_What you will do_.
Locate the line that contains "What Blender Python" and the line that contains "scene.view_settings.gamma = 1.0". Copy both of them exactly, together with every line between them, and no others.

[Scene modeling code data]
=-=-=-=-=
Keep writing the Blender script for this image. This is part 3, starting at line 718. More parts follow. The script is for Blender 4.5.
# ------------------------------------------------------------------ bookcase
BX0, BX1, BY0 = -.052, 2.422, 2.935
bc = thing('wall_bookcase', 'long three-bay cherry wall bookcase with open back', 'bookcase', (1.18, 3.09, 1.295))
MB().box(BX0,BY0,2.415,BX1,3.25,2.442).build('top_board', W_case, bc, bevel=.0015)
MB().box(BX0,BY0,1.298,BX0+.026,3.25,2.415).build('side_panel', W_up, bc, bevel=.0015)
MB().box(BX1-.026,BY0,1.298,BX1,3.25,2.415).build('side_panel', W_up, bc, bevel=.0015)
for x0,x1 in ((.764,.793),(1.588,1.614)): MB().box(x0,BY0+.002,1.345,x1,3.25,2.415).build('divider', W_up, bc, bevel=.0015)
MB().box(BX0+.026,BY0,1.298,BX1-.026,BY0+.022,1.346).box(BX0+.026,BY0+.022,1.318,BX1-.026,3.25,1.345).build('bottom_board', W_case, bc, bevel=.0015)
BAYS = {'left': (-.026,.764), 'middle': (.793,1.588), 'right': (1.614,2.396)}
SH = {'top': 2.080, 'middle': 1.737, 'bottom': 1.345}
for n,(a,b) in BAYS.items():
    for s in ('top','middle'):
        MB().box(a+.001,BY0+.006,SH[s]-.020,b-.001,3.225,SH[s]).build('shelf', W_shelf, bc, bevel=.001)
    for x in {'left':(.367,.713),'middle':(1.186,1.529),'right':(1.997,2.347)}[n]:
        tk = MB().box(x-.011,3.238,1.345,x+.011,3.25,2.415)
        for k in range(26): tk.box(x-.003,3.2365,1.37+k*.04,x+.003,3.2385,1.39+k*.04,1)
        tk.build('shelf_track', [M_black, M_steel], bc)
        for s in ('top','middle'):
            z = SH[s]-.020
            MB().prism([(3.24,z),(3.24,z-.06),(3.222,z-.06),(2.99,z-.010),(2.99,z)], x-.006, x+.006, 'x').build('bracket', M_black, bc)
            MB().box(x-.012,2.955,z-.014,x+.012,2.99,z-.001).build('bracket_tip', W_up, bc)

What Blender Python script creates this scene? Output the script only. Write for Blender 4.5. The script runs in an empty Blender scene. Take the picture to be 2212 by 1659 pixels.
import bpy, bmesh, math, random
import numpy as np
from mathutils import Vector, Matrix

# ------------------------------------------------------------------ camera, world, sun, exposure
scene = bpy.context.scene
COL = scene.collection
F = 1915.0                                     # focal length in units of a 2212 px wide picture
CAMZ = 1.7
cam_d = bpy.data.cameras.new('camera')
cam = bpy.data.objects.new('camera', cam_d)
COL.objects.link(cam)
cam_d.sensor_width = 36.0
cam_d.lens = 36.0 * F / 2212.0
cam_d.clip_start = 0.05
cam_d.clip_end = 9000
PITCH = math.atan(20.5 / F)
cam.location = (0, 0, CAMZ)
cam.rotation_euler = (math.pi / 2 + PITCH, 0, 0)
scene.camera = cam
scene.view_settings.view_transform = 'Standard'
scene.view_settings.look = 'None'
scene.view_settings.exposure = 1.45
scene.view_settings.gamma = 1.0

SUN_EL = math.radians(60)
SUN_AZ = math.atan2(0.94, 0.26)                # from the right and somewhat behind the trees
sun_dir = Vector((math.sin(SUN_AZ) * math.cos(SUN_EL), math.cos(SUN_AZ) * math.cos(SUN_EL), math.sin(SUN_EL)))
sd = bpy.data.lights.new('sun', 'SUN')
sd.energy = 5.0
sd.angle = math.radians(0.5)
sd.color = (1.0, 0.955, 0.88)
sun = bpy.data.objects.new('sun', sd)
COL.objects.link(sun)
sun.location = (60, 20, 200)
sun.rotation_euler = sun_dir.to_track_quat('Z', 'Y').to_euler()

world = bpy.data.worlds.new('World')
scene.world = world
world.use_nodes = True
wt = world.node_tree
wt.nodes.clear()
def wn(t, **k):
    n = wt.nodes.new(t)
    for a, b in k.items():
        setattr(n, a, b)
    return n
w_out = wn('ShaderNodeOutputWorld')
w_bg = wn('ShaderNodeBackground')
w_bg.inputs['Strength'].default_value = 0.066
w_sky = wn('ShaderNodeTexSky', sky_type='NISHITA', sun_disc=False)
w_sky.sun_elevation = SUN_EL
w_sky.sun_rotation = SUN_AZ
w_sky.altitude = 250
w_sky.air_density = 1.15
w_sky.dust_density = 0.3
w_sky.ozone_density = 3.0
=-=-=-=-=
_Written solution_.
What Blender Python script creates this scene? Output the script only. Write for Blender 4.5. The script runs in an empty Blender scene. Take the picture to be 2212 by 1659 pixels.
import bpy, bmesh, math, random
import numpy as np
from mathutils import Vector, Matrix

# ------------------------------------------------------------------ camera, world, sun, exposure
scene = bpy.context.scene
COL = scene.collection
F = 1915.0                                     # focal length in units of a 2212 px wide picture
CAMZ = 1.7
cam_d = bpy.data.cameras.new('camera')
cam = bpy.data.objects.new('camera', cam_d)
COL.objects.link(cam)
cam_d.sensor_width = 36.0
cam_d.lens = 36.0 * F / 2212.0
cam_d.clip_start = 0.05
cam_d.clip_end = 9000
PITCH = math.atan(20.5 / F)
cam.location = (0, 0, CAMZ)
cam.rotation_euler = (math.pi / 2 + PITCH, 0, 0)
scene.camera = cam
scene.view_settings.view_transform = 'Standard'
scene.view_settings.look = 'None'
scene.view_settings.exposure = 1.45
scene.view_settings.gamma = 1.0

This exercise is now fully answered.